Global Explainability of BERT-Based Evaluation Metrics by Disentangling along Linguistic Factors
This work identifies limitations in widely used BERT-based metrics for text generation evaluation, which is crucial for researchers and practitioners relying on these tools for progress in natural language processing.
The study analyzed BERT-based evaluation metrics for text generation by disentangling their scores along linguistic factors, revealing that despite their improved correlation with human judgments, these metrics remain substantially sensitive to lexical overlap, similar to older metrics like BLEU and ROUGE.

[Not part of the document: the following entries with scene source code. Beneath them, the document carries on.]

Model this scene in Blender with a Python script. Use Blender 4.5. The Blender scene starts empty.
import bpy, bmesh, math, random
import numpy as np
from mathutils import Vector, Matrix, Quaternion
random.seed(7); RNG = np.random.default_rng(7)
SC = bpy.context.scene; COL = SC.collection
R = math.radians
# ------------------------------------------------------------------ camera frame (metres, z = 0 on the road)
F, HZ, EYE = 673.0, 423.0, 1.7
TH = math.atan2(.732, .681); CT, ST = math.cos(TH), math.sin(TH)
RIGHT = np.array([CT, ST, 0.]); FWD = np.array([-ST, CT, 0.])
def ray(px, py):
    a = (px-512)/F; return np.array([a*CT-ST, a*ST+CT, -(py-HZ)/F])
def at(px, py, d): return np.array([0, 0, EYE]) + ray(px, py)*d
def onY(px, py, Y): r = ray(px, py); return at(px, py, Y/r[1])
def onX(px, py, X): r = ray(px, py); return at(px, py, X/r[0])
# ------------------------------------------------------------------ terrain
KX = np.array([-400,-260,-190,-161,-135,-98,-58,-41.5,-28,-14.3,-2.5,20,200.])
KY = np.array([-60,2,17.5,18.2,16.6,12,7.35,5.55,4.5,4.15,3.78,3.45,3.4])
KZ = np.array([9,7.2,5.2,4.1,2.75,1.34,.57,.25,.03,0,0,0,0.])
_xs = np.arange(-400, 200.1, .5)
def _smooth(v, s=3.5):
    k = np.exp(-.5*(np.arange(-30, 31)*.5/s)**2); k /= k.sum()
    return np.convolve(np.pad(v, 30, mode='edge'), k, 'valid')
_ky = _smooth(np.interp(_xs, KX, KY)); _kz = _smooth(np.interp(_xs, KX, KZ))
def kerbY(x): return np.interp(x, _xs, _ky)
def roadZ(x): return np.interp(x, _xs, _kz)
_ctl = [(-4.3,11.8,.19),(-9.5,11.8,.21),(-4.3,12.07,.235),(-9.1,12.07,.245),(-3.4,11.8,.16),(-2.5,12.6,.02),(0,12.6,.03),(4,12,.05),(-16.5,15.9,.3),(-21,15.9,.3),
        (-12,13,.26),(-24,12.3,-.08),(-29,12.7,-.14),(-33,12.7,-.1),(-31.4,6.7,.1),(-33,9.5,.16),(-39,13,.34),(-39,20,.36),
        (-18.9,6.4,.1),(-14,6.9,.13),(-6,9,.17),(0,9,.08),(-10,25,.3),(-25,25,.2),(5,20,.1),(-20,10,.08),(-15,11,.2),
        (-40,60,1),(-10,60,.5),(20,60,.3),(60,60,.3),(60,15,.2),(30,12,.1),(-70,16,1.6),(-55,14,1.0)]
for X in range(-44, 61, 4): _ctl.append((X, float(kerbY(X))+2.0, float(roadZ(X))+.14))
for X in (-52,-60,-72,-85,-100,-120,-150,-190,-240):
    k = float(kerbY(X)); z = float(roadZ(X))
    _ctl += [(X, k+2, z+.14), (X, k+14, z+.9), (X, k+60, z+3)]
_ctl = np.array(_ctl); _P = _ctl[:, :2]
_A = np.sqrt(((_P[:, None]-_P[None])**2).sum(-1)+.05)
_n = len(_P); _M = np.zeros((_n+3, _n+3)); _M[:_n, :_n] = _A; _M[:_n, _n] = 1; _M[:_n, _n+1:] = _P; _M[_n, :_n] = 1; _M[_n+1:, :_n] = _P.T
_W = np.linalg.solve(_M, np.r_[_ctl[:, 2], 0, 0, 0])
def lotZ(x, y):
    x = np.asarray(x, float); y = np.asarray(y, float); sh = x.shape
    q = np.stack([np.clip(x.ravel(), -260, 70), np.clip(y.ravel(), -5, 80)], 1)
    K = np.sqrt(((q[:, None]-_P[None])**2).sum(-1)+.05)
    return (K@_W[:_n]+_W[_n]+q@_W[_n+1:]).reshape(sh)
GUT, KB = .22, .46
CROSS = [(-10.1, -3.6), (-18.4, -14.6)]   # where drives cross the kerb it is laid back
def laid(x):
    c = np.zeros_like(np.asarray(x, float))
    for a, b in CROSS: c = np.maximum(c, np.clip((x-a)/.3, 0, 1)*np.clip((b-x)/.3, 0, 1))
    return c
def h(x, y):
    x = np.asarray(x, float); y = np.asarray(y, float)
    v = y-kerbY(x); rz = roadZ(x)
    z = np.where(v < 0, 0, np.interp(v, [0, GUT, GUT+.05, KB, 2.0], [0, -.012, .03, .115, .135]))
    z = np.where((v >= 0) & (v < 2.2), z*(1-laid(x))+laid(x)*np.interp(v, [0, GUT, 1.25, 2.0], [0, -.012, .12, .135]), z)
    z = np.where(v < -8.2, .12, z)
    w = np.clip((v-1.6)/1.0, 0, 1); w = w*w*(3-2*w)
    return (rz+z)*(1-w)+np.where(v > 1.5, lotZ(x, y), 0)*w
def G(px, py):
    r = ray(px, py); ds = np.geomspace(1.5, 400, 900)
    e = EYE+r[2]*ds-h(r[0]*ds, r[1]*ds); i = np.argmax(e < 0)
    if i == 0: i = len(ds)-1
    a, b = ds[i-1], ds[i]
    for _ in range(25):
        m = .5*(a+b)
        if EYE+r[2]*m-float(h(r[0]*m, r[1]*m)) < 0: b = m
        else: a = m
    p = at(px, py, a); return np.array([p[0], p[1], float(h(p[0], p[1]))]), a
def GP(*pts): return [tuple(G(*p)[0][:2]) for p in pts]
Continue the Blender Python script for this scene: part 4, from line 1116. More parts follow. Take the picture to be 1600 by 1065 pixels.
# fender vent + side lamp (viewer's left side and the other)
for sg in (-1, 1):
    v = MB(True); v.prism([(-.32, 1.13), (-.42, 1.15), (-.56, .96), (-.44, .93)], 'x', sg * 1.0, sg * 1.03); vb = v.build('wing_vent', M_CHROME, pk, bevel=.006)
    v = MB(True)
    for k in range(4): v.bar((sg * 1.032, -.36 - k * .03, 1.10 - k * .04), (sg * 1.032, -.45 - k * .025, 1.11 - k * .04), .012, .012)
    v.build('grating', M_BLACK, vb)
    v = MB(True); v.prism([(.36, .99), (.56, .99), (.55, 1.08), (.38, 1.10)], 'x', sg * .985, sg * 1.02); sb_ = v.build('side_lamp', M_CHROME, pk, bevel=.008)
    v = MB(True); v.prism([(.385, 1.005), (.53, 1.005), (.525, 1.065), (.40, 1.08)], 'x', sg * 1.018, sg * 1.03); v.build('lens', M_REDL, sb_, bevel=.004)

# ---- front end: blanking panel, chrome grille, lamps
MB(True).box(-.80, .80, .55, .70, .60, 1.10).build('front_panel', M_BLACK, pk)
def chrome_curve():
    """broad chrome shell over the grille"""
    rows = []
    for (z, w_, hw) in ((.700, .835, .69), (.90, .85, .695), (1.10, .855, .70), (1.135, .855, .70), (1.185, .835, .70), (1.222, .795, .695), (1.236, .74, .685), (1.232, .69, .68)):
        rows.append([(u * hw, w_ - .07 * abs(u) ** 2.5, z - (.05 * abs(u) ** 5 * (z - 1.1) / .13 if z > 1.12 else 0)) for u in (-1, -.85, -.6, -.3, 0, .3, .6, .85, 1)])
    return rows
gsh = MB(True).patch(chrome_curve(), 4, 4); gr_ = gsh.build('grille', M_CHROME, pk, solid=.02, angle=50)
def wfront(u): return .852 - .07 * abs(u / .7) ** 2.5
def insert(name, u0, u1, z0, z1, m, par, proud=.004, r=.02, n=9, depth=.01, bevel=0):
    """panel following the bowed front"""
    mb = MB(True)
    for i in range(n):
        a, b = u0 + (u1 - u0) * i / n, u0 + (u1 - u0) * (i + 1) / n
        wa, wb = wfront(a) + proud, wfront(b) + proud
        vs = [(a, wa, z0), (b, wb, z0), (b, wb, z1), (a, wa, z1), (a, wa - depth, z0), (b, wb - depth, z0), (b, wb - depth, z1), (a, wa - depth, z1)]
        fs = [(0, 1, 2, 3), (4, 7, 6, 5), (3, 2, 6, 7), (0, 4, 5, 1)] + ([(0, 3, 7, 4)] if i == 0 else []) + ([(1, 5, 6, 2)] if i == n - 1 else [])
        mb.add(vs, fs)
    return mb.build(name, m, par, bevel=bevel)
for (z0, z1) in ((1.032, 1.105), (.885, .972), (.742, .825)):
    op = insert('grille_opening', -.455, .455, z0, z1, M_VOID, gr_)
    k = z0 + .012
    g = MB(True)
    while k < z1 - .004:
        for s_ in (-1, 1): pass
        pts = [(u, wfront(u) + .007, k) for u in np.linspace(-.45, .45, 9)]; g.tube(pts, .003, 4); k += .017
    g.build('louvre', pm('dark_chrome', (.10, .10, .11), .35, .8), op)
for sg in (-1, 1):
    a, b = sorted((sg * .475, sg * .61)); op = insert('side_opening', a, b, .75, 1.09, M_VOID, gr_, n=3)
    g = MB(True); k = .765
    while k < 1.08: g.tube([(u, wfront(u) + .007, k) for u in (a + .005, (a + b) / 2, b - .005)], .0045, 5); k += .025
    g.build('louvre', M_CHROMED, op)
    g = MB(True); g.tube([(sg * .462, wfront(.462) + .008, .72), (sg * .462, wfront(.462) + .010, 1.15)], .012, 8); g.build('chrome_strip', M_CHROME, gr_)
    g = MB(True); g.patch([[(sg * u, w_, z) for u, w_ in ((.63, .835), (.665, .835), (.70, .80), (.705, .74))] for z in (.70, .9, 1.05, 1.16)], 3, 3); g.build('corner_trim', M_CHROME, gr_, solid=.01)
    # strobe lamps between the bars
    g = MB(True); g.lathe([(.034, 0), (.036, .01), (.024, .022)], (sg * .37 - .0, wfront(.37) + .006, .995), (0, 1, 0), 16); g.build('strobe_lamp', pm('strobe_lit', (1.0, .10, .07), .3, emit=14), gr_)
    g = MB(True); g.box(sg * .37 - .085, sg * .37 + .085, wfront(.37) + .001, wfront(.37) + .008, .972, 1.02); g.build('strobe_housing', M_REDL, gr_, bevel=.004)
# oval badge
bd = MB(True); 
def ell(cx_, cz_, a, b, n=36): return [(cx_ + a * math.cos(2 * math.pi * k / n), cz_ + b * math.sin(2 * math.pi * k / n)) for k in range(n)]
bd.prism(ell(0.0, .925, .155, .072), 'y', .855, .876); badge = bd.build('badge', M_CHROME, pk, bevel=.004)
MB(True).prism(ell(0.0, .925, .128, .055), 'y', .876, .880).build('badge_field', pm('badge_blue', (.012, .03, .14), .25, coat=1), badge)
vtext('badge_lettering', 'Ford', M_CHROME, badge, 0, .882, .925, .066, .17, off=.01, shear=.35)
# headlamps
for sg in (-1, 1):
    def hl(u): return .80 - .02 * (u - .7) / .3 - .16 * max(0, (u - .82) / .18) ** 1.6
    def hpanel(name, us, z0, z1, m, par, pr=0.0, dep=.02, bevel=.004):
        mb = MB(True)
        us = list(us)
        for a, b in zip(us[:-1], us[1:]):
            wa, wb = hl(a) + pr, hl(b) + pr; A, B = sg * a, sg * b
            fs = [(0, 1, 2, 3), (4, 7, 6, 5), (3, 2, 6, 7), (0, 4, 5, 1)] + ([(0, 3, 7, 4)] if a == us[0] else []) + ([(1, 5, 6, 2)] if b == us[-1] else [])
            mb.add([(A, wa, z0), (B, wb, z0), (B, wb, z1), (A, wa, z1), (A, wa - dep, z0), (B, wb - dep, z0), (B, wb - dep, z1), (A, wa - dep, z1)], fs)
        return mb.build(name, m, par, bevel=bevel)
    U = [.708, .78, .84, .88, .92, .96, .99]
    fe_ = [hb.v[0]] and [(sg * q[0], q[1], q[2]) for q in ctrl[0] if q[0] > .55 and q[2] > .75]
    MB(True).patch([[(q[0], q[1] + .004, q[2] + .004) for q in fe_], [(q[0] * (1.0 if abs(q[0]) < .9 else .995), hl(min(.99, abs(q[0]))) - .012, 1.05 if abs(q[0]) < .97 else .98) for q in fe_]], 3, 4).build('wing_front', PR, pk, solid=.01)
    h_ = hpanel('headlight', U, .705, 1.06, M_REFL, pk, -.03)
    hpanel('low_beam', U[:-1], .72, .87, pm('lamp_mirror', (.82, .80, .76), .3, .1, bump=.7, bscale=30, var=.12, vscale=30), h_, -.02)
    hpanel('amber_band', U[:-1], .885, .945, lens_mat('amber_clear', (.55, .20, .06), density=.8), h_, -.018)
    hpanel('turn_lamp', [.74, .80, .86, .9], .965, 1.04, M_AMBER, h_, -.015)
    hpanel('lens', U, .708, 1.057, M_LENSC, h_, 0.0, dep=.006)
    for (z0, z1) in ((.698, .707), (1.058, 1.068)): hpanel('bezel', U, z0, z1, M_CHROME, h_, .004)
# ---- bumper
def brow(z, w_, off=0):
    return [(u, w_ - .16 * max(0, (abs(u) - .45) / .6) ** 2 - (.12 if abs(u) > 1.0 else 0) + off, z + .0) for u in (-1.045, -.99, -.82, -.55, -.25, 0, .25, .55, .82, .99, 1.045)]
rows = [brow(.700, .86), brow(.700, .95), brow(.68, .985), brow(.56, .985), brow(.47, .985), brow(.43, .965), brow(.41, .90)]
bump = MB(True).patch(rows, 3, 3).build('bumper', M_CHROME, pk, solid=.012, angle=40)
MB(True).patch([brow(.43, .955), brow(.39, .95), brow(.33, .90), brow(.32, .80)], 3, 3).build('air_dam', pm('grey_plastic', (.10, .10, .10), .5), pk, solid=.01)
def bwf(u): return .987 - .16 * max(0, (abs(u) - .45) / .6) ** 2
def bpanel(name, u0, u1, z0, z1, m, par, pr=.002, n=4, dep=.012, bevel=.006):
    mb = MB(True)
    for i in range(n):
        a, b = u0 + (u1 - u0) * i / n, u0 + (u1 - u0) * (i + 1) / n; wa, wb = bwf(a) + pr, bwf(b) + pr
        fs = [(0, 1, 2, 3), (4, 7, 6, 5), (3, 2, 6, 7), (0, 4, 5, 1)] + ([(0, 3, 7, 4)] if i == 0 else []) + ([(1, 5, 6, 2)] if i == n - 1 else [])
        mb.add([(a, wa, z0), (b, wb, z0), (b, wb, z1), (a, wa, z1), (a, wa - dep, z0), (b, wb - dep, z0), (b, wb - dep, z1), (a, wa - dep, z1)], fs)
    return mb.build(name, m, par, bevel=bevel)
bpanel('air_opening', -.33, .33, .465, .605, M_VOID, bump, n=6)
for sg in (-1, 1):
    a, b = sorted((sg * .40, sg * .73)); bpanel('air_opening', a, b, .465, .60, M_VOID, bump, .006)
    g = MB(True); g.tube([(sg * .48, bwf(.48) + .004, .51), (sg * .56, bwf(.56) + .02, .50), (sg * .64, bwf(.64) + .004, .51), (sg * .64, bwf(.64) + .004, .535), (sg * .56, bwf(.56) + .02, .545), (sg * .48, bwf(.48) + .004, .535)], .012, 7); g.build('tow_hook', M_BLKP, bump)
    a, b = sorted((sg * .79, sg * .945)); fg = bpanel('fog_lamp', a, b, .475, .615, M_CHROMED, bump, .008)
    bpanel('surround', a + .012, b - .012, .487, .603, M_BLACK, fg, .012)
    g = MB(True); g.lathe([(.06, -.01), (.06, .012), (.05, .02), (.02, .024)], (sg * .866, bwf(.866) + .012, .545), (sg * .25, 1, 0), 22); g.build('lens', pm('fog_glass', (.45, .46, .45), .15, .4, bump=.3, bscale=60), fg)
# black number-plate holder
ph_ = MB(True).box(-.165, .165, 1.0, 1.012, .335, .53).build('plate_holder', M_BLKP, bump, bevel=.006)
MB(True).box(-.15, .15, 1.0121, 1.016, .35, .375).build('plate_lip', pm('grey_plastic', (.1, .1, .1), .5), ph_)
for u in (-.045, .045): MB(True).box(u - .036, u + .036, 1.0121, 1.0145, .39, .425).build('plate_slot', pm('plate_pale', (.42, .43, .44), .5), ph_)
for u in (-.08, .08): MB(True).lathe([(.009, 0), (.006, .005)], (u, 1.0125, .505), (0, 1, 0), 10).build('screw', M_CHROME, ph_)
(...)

Evaluation metrics are a key ingredient for progress of text generation systems. In recent years, several BERT-based evaluation metrics have been proposed (including BERTScore, MoverScore, BLEURT, etc.) which correlate much better with human assessment of text generation quality than BLEU or ROUGE, invented two decades ago. However, little is known what these metrics, which are based on black-box language model representations, actually capture (it is typically assumed they model semantic similarity). In this work, we use a simple regression based global explainability technique to disentangle metric scores along linguistic factors, including semantics, syntax, morphology, and lexical overlap. We show that the different metrics capture all aspects to some degree, but that they are all substantially sensitive to lexical overlap, just like BLEU and ROUGE. This exposes limitations of these novelly proposed metrics, which we also highlight in an adversarial test scenario.